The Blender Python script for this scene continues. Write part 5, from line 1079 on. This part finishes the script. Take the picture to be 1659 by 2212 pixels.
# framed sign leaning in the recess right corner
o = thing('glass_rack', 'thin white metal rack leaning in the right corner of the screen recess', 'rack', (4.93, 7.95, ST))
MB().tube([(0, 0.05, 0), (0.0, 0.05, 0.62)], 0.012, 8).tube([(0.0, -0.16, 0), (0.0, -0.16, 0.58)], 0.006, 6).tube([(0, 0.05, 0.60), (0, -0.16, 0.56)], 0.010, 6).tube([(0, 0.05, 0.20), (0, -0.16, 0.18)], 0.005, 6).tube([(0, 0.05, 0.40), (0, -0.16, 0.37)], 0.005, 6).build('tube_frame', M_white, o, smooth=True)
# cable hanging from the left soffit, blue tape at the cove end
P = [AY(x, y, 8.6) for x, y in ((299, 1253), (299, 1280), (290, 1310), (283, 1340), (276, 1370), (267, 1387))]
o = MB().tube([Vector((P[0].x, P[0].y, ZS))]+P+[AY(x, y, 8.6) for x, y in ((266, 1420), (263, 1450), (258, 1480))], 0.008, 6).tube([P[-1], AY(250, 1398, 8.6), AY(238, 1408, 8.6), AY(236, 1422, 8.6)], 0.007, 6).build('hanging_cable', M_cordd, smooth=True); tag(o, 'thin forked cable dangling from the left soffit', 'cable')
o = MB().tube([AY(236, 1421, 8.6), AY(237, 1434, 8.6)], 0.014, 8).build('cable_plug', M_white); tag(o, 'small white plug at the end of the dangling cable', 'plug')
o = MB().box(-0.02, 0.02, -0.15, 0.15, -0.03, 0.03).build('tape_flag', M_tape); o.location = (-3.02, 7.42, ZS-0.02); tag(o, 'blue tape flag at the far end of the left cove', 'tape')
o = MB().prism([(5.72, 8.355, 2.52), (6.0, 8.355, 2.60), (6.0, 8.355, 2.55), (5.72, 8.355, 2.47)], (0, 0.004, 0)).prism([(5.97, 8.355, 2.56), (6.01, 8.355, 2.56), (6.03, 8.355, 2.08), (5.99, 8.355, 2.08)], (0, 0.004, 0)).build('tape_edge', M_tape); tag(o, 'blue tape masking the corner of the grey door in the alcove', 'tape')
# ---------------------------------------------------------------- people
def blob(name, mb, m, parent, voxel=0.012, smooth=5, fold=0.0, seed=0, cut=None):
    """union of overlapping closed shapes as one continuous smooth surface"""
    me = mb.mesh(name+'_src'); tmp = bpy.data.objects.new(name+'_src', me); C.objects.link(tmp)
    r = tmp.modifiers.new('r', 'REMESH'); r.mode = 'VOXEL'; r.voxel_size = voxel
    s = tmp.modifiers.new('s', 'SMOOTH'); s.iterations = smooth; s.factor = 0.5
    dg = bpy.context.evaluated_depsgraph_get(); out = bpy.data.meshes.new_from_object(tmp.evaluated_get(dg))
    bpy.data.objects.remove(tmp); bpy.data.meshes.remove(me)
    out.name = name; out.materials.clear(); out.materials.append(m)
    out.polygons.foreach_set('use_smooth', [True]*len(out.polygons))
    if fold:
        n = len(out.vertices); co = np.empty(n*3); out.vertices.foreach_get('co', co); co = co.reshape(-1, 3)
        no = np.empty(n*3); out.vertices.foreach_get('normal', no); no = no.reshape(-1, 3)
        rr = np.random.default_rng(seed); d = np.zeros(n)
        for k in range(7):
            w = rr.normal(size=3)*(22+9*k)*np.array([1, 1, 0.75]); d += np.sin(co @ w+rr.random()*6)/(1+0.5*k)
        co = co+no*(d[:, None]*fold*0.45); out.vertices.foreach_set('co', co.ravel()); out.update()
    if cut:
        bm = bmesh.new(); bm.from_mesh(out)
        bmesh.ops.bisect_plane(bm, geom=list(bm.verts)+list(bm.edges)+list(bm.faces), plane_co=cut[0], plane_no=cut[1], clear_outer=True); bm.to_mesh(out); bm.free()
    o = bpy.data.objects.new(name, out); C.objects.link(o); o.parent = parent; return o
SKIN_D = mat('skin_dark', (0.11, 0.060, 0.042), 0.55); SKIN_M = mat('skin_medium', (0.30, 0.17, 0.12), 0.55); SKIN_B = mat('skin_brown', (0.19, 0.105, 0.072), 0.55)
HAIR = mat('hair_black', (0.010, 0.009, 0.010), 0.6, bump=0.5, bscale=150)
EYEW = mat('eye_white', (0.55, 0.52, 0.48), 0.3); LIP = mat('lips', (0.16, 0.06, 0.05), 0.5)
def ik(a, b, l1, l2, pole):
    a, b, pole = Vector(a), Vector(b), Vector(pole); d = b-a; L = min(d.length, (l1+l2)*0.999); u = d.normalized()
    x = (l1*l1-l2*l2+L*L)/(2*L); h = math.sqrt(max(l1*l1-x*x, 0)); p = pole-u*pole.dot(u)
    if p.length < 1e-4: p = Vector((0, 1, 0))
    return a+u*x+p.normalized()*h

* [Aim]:
Copy out all of the lines above exactly.

* [Finished exercise]:
The Blender Python script for this scene continues. Write part 5, from line 1079 on. This part finishes the script. Take the picture to be 1659 by 2212 pixels.
# framed sign leaning in the recess right corner
o = thing('glass_rack', 'thin white metal rack leaning in the right corner of the screen recess', 'rack', (4.93, 7.95, ST))
MB().tube([(0, 0.05, 0), (0.0, 0.05, 0.62)], 0.012, 8).tube([(0.0, -0.16, 0), (0.0, -0.16, 0.58)], 0.006, 6).tube([(0, 0.05, 0.60), (0, -0.16, 0.56)], 0.010, 6).tube([(0, 0.05, 0.20), (0, -0.16, 0.18)], 0.005, 6).tube([(0, 0.05, 0.40), (0, -0.16, 0.37)], 0.005, 6).build('tube_frame', M_white, o, smooth=True)
# cable hanging from the left soffit, blue tape at the cove end
P = [AY(x, y, 8.6) for x, y in ((299, 1253), (299, 1280), (290, 1310), (283, 1340), (276, 1370), (267, 1387))]
o = MB().tube([Vector((P[0].x, P[0].y, ZS))]+P+[AY(x, y, 8.6) for x, y in ((266, 1420), (263, 1450), (258, 1480))], 0.008, 6).tube([P[-1], AY(250, 1398, 8.6), AY(238, 1408, 8.6), AY(236, 1422, 8.6)], 0.007, 6).build('hanging_cable', M_cordd, smooth=True); tag(o, 'thin forked cable dangling from the left soffit', 'cable')
o = MB().tube([AY(236, 1421, 8.6), AY(237, 1434, 8.6)], 0.014, 8).build('cable_plug', M_white); tag(o, 'small white plug at the end of the dangling cable', 'plug')
o = MB().box(-0.02, 0.02, -0.15, 0.15, -0.03, 0.03).build('tape_flag', M_tape); o.location = (-3.02, 7.42, ZS-0.02); tag(o, 'blue tape flag at the far end of the left cove', 'tape')
o = MB().prism([(5.72, 8.355, 2.52), (6.0, 8.355, 2.60), (6.0, 8.355, 2.55), (5.72, 8.355, 2.47)], (0, 0.004, 0)).prism([(5.97, 8.355, 2.56), (6.01, 8.355, 2.56), (6.03, 8.355, 2.08), (5.99, 8.355, 2.08)], (0, 0.004, 0)).build('tape_edge', M_tape); tag(o, 'blue tape masking the corner of the grey door in the alcove', 'tape')
# ---------------------------------------------------------------- people
def blob(name, mb, m, parent, voxel=0.012, smooth=5, fold=0.0, seed=0, cut=None):
    """union of overlapping closed shapes as one continuous smooth surface"""
    me = mb.mesh(name+'_src'); tmp = bpy.data.objects.new(name+'_src', me); C.objects.link(tmp)
    r = tmp.modifiers.new('r', 'REMESH'); r.mode = 'VOXEL'; r.voxel_size = voxel
    s = tmp.modifiers.new('s', 'SMOOTH'); s.iterations = smooth; s.factor = 0.5
    dg = bpy.context.evaluated_depsgraph_get(); out = bpy.data.meshes.new_from_object(tmp.evaluated_get(dg))
    bpy.data.objects.remove(tmp); bpy.data.meshes.remove(me)
    out.name = name; out.materials.clear(); out.materials.append(m)
    out.polygons.foreach_set('use_smooth', [True]*len(out.polygons))
    if fold:
        n = len(out.vertices); co = np.empty(n*3); out.vertices.foreach_get('co', co); co = co.reshape(-1, 3)
        no = np.empty(n*3); out.vertices.foreach_get('normal', no); no = no.reshape(-1, 3)
        rr = np.random.default_rng(seed); d = np.zeros(n)
        for k in range(7):
            w = rr.normal(size=3)*(22+9*k)*np.array([1, 1, 0.75]); d += np.sin(co @ w+rr.random()*6)/(1+0.5*k)
        co = co+no*(d[:, None]*fold*0.45); out.vertices.foreach_set('co', co.ravel()); out.update()
    if cut:
        bm = bmesh.new(); bm.from_mesh(out)
        bmesh.ops.bisect_plane(bm, geom=list(bm.verts)+list(bm.edges)+list(bm.faces), plane_co=cut[0], plane_no=cut[1], clear_outer=True); bm.to_mesh(out); bm.free()
    o = bpy.data.objects.new(name, out); C.objects.link(o); o.parent = parent; return o
SKIN_D = mat('skin_dark', (0.11, 0.060, 0.042), 0.55); SKIN_M = mat('skin_medium', (0.30, 0.17, 0.12), 0.55); SKIN_B = mat('skin_brown', (0.19, 0.105, 0.072), 0.55)
HAIR = mat('hair_black', (0.010, 0.009, 0.010), 0.6, bump=0.5, bscale=150)
EYEW = mat('eye_white', (0.55, 0.52, 0.48), 0.3); LIP = mat('lips', (0.16, 0.06, 0.05), 0.5)
def ik(a, b, l1, l2, pole):
    a, b, pole = Vector(a), Vector(b), Vector(pole); d = b-a; L = min(d.length, (l1+l2)*0.999); u = d.normalized()
    x = (l1*l1-l2*l2+L*L)/(2*L); h = math.sqrt(max(l1*l1-x*x, 0)); p = pole-u*pole.dot(u)
    if p.length < 1e-4: p = Vector((0, 1, 0))
    return a+u*x+p.normalized()*h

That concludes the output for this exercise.